Cada uno de los presentes hemos traído algo desde nuestros pueblos: Bellas flores amarillas para adornar el lugar, papel picado de colores para agregar un poco de folklore y júbilo al evento, copal e incienso para ahuyentar a los malos espíritus, cuatro veladoras representando los puntos cardinales y con ello guiar a los muertos en su camino. Un vasito de agua para quitarles la sed a los viajeros del inframundo, un puñito de sal, el petate, que primero fungirá como mesa y después como cama. De vez en cuando cargamos con la foto del muertito para recordarlo tal cual era en sus años mozos. El perro negro y las monedas nunca pueden faltar, que serán la compañía del fallecido y lo necesario para pagar por transitar el camino de regreso. Y lo más importante, la comida.
Comida y ofrenda
“Hay tres cosas que por nada del mundo puede faltar en estos días: los tamales, que son como el cuerpo; el mole, que es la sangre y el pan de muerto; que son los huesos. Todo lo demás, es lujo”.
Año con año, éstas eran la palabras que mi abuela repetía. Y es esa la regla de oro que hemos de seguir. Algo curioso, es que en estos días todos buscamos lucirnos de alguna manera, haciendo el guisado más rico o el pan más suavecito, siendo la comida para los muertitos, festines que se hacen con amor, que buscan encantar y ser recordados durante todo el año. Para un año después volver a deleitar a los que se adelantaron y regresan de vez en vez.

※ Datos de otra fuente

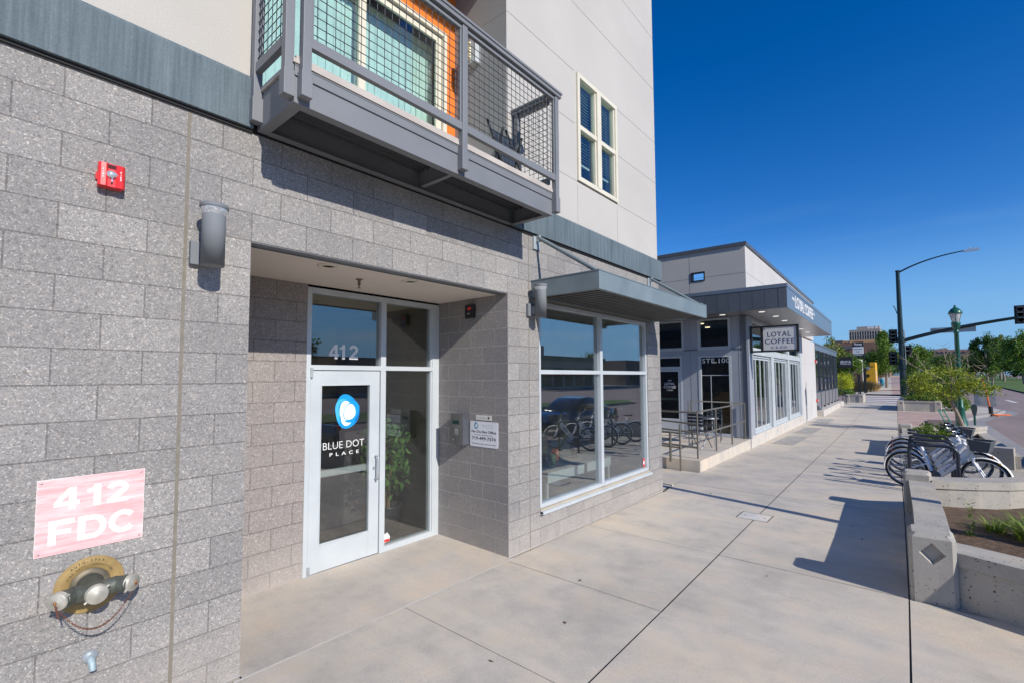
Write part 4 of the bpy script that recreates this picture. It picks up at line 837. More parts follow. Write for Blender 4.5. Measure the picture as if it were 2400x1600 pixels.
# ================================================================ planters
def diamond(mb_cut, T, s=.1): pass
def planter_post(T0, name_parent, w_=.33, L=.36, h=.62, hz=0):
    """post with chamfered corners and a sunk diamond on its face towards -x; local x back, y width centred"""
    c = .03; pts = [(0, -w_/2+c), (c, -w_/2), (L-c, -w_/2), (L, -w_/2+c), (L, w_/2-c), (L-c, w_/2), (c, w_/2), (0, w_/2-c)]
    mb = MB(); n = 8; vs = []
    for (z, k) in ((-.06, 0), (h-.035, 0), (h, .03)):
        for x, y in pts: vs.append((x+(k if x < L/2 else -k), y-(k if y > 0 else -k), z))
    fs = []
    for j in range(2):
        for i in range(n):
            if i == 7: 
                continue
            fs.append((j*n+i, j*n+(i+1) % n, (j+1)*n+(i+1) % n, (j+1)*n+i))
    fs.append(tuple(range(2*n, 3*n))); mb.add(vs, fs, T0)
    # face with the diamond recess (x = 0 plane)
    y0, y1, z0, z1 = -w_/2+c, w_/2-c, -.06, h-.035; cy, cz, s, d = 0, h-.17, .098, .045
    A = [(0, y0, z0), (0, y1, z0), (0, y1, z1), (0, y0, z1)]; D = [(0, cy, cz-s), (0, cy+s*.95, cz), (0, cy, cz+s), (0, cy-s*.95, cz)]; E_ = [(d, cy, cz-s*.8), (d, cy+s*.76, cz), (d, cy, cz+s*.8), (d, cy-s*.76, cz)]
    mb.add(A+D+E_, [(0,1,5,4), (1,2,6,5), (2,3,7,6), (3,0,4,7), (4,5,9,8), (5,6,10,9), (6,7,11,10), (7,4,8,11), (8,9,10,11)], T0)
    k = .03; ya, yb = y0+k, y1-k
    mb.add([(0, y0, z1), (0, y1, z1), (.03, yb, h), (.03, ya, h)], [(0,1,2,3)], T0)
    return obj('post', mb, K['plant'], name_parent)
def wall_run(mb, pts, th, z1, cap=.0, side=0):
    """wall following the polyline pts (its centre), thickness th, top z1 with a slightly wider cap"""
    def off(i, d):
        a = Vector(pts[max(i-1, 0)]); b_ = Vector(pts[min(i+1, len(pts)-1)]); t = (b_-a).normalized(); return (pts[i][0]-t.y*d, pts[i][1]+t.x*d)
    n = len(pts)
    for (w0, za, zb) in ((th/2, -.3, z1-cap), (th/2+.022, z1-cap, z1)):
        L = [off(i, w0) for i in range(n)]; R_ = [off(i, -w0) for i in range(n)]
        for i in range(n-1):
            vs = [(L[i][0], L[i][1], za), (L[i+1][0], L[i+1][1], za), (R_[i+1][0], R_[i+1][1], za), (R_[i][0], R_[i][1], za), (L[i][0], L[i][1], zb), (L[i+1][0], L[i+1][1], zb), (R_[i+1][0], R_[i+1][1], zb), (R_[i][0], R_[i][1], zb)]
            fs = [(0,3,2,1), (4,5,6,7), (0,1,5,4), (2,3,7,6)]
            if i == 0: fs.append((3,0,4,7))
            if i == n-2: fs.append((1,2,6,5))
            mb.add(vs, fs)
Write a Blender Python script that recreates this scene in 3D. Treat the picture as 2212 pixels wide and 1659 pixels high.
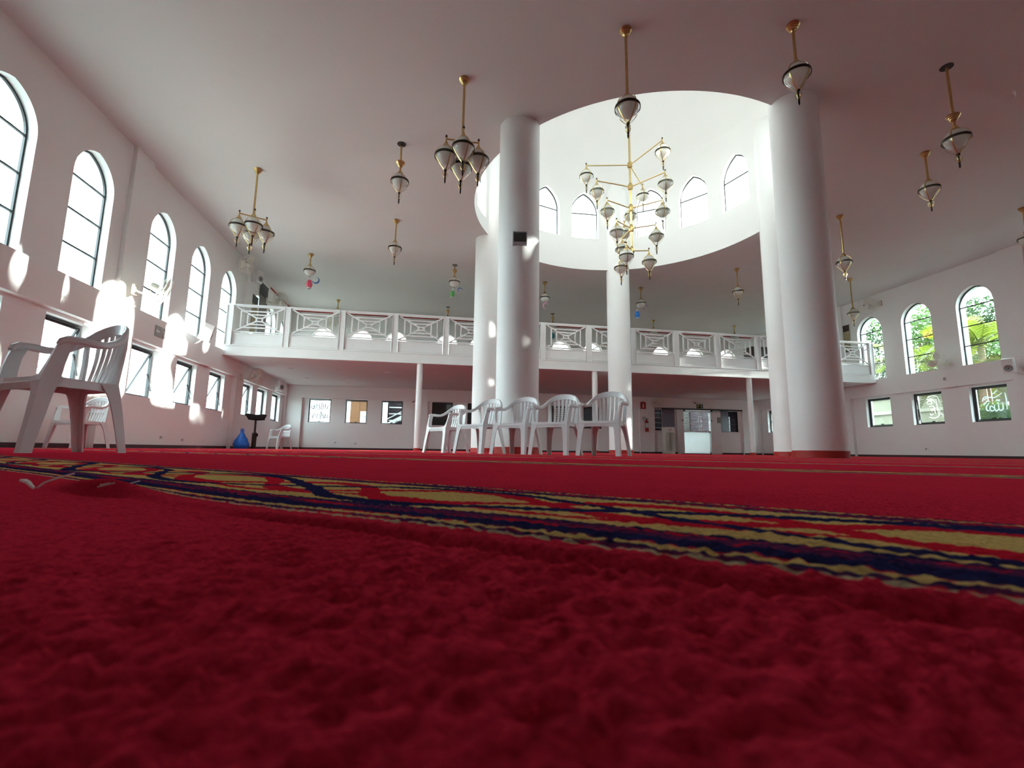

Al centro y adornando con su rico colorido, la canasta con fruta de la estación, atole y pinole para aligerar el frío, pozole para los músicos, tamales y mole para el muertito. El itacate, claro, para el viaje de regreso. Chocolate y buñuelos para los niños. Pulquito, tequila y mezcal para los que aún sufren la partida. Y calaveritas de azúcar y amaranto p’al postre.
Un poco de historia
En México, en cuanto a comida se refiere, existen dos elementos icónicos dentro de la celebración del Día de Muertos: el pande muerto y las calaveritas de azúcar, las cuales fascinan a todos pero que pocos sabemos de dónde vienen o porque existen.
El pan de muerto hace referencia a rituales llevados a cabo en épocas precolombinas, cuando se acostumbraba hacer sacrificios humanos y ofrecer a los dioses el corazón aún latiendo a sus dioses. Con la llegada de los españoles y su rechazo rotundo a dicho ritual se optó por elaborar un pan en forma de corazón y pintarlo de rojo. También se dice que los antiguos habitantes de territorios mexicanos solían enterrar a sus muertos con un pan hecho a base de semillas tostadas y molidas de amaranto mezcladas con sangre del sacrificio, lo que después se ofrecía a los dioses. De ahí la idea del pan de muertos, el cual en la actualidad toma forma redonda haciendo referencia al ciclo de la vida y los huesos a la muerte.
Hoy en día para la elaboración de dicho pan se utilizan ingredientes como la harina, azúcar, huevo, mantequilla, ralladura de naranja, agua de azahar, levadura y sal. Con ciertas variaciones según el panadero o la región. A lo largo del territorio nacional, gracias a su vastedad, existen variantes del pan de muerto. Un ejemplo de ello es el turulete de Chiapas; de Puebla tenemos los tlacotonales, pambazos poblanos y el pan catarino., así como el pan de hule de Michoacán.
En cuanto a las calaveritas de azúcar se refiere, remontándonos igualmente a tiempos antes de la Conquista, los cráneos humanos eran acompañamiento funerario y ofrenda para los dioses. Diversas civilizaciones prehispánicas solían apilar cráneos humanos dentro de templos y lugares sagrados. De ahí, se cree, parte la costumbre de incluir dicha representación en las celebraciones a los muertos de estos tiempos, dándoles forma primeramente con amaranto, azúcar y después chocolate. Esto busca reflejar la dulzura de la vida después de la muerte.